Since the early days of the Canning Stock Route Project FORM has been committed to returning the content gathered over the life of the Project to participating communities. As the Project has grown, its content and scope has also expanded exponentially and along with it the need to devise an innovative and sustainable digital solution for the repatriation of the 40,000 content items to 17 remote Aboriginal communities across the Western Desert.
Aboriginal people are historically amongst the most researched peoples in the world, yet their cultural knowledge has been consistently removed by outsiders and deposited in far away institutions. Although safe in these locations these materials are often extremely difficult for Aboriginal communities to locate and access, and their removal continues to impact the transmission of cultural knowledge between generations.
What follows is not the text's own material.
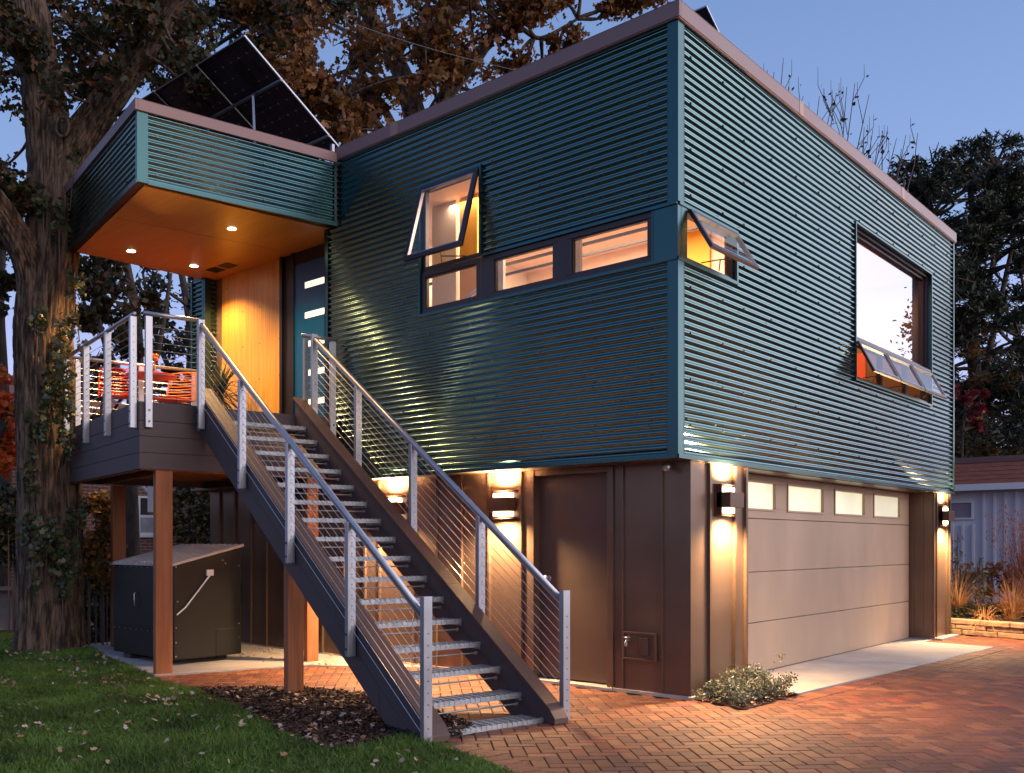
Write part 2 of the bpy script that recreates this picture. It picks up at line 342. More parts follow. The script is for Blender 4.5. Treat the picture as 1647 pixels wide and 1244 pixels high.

The Canning Stock Route Project set out to redress this practise through Digital Futures, a digital access initiative allowing the Project’s intangible cultural heritage materials to be used, shared, viewed and enjoyed in communities via an online portal that would also allow participants to download hi res content with additional hard drive back up in each of the communities. Mira Canning Stock Route Project Archive is the heart of Digital Futures and has been developed by FORM in partnership with the Center for Digital Archaeology (CoDA) at UC Berkeley. Mira, which means ‘to bring something hidden into the light’ in Martu Wangka will not only provide remote community access but also broad public access to a vast amount of the Project’s content in accordance with cultural protocols established by Aboriginal contributors and communities.
The other aspect of Digital Futures is the One Road: Canning Stock Route app, which repurposes the content and interactive experience of the internationally award-winning One Road multimedia display for iOS and web.